In the material below, list every line carrying the string "Write".

Extracted records =
____

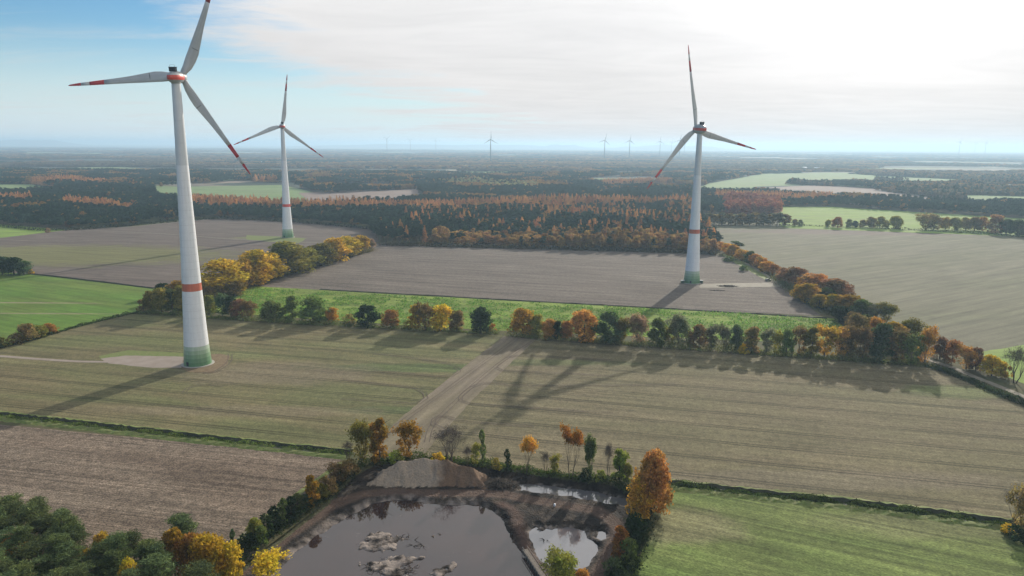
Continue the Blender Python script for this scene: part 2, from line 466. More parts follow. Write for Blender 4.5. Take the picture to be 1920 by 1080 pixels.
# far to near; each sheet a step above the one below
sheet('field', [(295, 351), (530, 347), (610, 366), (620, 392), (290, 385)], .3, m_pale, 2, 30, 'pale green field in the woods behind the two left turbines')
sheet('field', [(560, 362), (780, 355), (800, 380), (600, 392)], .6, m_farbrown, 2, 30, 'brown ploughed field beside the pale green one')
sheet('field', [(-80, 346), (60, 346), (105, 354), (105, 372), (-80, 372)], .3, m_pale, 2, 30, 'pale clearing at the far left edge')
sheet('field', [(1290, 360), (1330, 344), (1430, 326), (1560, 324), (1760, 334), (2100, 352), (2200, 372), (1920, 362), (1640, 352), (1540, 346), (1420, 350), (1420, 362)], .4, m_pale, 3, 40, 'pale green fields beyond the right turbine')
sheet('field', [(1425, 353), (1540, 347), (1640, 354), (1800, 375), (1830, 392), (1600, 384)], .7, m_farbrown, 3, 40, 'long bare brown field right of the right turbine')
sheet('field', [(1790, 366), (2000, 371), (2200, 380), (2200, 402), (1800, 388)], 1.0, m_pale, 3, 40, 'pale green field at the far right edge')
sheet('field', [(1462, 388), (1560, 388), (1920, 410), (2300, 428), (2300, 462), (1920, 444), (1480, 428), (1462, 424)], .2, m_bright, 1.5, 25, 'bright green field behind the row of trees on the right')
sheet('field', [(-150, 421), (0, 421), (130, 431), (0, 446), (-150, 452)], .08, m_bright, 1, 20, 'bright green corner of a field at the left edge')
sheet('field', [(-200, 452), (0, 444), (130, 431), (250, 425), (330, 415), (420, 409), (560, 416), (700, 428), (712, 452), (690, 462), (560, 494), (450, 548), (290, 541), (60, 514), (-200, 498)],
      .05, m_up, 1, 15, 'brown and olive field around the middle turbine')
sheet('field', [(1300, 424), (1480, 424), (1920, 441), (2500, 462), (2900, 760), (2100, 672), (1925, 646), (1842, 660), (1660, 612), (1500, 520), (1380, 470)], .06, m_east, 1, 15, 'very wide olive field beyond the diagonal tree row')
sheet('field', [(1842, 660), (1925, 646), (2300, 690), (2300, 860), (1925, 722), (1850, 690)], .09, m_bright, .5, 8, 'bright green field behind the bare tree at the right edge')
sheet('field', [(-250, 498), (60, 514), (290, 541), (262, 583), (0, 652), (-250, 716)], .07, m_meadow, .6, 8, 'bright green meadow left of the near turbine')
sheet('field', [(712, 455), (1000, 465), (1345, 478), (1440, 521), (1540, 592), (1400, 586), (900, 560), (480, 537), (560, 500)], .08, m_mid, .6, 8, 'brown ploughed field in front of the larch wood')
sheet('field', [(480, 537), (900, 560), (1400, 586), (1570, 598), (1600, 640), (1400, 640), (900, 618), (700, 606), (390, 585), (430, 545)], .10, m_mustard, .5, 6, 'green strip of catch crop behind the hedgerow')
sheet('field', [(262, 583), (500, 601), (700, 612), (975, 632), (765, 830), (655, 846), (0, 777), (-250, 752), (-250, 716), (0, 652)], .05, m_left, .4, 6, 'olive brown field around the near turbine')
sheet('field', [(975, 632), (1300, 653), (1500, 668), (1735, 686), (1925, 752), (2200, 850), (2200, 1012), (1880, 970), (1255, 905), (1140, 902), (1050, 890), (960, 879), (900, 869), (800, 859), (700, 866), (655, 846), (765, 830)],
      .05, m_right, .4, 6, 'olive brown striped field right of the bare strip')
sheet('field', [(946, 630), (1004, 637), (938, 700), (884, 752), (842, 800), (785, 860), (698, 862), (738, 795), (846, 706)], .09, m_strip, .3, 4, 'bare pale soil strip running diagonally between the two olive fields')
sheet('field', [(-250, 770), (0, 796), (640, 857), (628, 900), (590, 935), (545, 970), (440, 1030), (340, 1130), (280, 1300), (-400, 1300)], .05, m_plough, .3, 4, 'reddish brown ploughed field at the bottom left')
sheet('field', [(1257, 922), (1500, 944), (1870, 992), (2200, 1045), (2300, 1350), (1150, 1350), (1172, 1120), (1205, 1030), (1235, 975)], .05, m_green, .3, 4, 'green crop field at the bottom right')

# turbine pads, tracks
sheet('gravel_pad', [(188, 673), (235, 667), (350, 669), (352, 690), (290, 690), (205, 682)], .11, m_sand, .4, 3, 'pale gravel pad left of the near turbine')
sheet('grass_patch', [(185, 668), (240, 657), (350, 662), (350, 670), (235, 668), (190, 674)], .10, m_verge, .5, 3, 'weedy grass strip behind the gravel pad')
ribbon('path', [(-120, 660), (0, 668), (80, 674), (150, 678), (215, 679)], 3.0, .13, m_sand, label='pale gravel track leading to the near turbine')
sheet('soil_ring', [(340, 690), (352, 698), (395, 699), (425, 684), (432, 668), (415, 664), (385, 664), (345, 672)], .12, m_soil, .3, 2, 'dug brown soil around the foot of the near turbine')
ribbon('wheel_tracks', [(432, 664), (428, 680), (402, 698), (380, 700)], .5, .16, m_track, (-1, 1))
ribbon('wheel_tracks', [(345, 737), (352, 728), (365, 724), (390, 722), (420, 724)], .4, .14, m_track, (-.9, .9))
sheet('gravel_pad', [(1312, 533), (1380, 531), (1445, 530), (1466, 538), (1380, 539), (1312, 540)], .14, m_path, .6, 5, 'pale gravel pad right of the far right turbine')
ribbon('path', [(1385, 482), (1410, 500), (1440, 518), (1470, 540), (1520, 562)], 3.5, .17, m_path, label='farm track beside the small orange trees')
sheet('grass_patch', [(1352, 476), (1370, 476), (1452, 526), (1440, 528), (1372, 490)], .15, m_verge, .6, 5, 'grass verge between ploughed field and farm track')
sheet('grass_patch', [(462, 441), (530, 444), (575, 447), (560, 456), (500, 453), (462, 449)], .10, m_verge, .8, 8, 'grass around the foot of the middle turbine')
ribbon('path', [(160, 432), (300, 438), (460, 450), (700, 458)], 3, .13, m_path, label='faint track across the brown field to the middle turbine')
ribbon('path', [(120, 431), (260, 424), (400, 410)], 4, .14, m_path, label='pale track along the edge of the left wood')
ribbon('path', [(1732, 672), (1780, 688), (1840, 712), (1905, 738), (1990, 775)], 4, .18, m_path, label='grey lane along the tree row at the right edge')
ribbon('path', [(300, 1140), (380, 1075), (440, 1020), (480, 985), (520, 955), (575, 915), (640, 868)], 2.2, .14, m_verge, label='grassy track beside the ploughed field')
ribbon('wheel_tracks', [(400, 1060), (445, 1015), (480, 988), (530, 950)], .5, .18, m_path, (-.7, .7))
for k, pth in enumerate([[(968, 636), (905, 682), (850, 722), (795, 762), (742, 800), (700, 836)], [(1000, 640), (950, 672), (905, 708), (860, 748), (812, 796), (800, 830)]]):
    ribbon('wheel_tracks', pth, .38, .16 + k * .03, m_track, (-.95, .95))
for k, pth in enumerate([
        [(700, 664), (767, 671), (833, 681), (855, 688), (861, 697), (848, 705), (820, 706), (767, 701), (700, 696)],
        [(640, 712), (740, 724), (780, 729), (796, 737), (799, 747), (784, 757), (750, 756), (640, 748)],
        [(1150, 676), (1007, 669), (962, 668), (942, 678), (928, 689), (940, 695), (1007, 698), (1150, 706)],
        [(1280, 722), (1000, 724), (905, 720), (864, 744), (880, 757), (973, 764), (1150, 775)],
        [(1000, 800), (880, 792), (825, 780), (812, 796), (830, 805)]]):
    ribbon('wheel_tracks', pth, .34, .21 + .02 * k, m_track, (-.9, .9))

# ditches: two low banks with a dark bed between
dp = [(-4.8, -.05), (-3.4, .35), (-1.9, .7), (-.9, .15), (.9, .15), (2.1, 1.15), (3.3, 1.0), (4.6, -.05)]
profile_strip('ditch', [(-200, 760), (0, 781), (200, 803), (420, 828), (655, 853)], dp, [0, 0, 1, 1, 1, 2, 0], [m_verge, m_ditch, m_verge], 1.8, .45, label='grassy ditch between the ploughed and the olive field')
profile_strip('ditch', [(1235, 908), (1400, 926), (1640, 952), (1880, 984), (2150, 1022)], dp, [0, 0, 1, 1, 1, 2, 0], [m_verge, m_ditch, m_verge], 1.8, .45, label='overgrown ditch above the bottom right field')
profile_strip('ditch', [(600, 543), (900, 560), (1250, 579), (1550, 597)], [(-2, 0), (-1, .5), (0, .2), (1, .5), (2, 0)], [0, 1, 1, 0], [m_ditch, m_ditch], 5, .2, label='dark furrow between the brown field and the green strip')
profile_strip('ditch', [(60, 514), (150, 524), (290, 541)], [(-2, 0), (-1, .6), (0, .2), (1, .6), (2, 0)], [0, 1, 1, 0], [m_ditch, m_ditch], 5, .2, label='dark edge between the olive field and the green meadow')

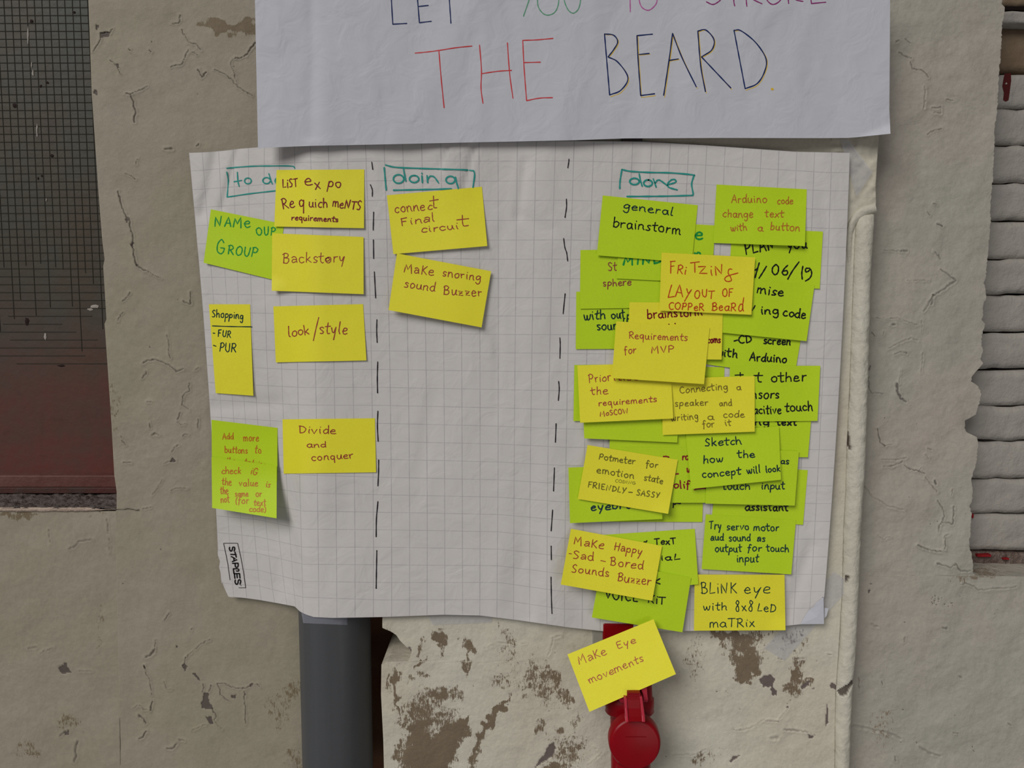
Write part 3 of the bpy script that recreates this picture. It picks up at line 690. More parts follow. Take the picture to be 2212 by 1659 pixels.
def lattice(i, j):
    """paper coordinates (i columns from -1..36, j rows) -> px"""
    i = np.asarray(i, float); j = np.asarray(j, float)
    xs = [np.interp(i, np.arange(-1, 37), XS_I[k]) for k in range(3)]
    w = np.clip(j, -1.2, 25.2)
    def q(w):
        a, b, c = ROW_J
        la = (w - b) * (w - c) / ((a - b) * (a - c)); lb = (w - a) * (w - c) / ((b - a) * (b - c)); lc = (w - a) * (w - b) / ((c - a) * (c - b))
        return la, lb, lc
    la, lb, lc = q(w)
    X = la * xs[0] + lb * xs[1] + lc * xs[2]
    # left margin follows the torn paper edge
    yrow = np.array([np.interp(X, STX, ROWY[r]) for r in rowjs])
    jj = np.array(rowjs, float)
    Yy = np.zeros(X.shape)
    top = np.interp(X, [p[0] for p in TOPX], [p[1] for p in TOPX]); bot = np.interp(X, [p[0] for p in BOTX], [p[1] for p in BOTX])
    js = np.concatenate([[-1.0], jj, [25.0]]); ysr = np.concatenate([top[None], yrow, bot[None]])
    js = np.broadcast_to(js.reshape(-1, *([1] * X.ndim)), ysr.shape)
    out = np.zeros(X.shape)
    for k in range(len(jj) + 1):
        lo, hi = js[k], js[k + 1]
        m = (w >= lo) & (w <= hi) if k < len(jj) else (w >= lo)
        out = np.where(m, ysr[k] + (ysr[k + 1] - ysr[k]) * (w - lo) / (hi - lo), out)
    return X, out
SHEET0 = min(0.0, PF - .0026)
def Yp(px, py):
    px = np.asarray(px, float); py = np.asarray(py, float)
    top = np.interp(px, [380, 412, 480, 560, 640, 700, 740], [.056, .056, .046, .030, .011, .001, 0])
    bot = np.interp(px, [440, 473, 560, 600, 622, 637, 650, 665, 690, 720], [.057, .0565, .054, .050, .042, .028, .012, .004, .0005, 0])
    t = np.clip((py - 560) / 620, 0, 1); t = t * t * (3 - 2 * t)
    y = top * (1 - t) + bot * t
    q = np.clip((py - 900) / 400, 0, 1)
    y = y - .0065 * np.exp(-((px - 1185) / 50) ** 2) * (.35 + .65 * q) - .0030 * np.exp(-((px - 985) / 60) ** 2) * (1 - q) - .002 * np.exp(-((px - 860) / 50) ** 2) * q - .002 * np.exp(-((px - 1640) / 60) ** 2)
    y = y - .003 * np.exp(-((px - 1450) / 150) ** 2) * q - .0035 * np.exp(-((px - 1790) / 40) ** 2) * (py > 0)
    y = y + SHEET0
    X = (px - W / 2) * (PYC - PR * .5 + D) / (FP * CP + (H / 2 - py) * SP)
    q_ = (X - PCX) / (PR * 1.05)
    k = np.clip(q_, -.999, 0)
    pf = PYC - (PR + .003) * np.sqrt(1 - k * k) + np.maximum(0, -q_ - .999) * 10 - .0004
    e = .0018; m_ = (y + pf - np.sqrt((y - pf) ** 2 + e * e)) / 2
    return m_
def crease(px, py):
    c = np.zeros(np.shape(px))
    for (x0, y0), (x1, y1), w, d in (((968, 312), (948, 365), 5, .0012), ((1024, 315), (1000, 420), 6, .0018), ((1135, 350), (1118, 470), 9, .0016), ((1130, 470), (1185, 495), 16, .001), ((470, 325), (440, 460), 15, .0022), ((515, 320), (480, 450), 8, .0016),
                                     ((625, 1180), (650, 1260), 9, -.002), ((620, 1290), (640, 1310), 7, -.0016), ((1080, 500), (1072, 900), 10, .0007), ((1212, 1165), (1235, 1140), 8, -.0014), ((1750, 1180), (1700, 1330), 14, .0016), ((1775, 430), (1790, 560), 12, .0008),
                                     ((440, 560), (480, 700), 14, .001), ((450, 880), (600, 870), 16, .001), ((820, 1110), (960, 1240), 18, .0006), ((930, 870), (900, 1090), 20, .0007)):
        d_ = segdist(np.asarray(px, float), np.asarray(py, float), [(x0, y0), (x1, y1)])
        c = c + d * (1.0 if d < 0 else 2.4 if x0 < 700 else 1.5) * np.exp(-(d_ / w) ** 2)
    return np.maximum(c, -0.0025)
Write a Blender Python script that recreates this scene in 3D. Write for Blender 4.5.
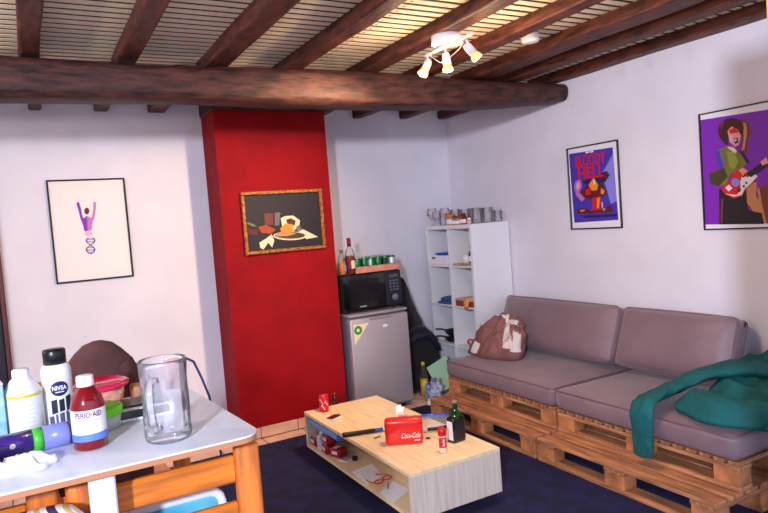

____

Answer to the problem =
Continue the Blender Python script for this scene: part 2, from line 466. More parts follow. Write for Blender 4.5. Take the picture to be 1920 by 1080 pixels.
Write part 3 of the bpy script that recreates this picture. It picks up at line 690. More parts follow. Take the picture to be 2212 by 1659 pixels.
Write a Blender Python script that recreates this scene in 3D. Write for Blender 4.5.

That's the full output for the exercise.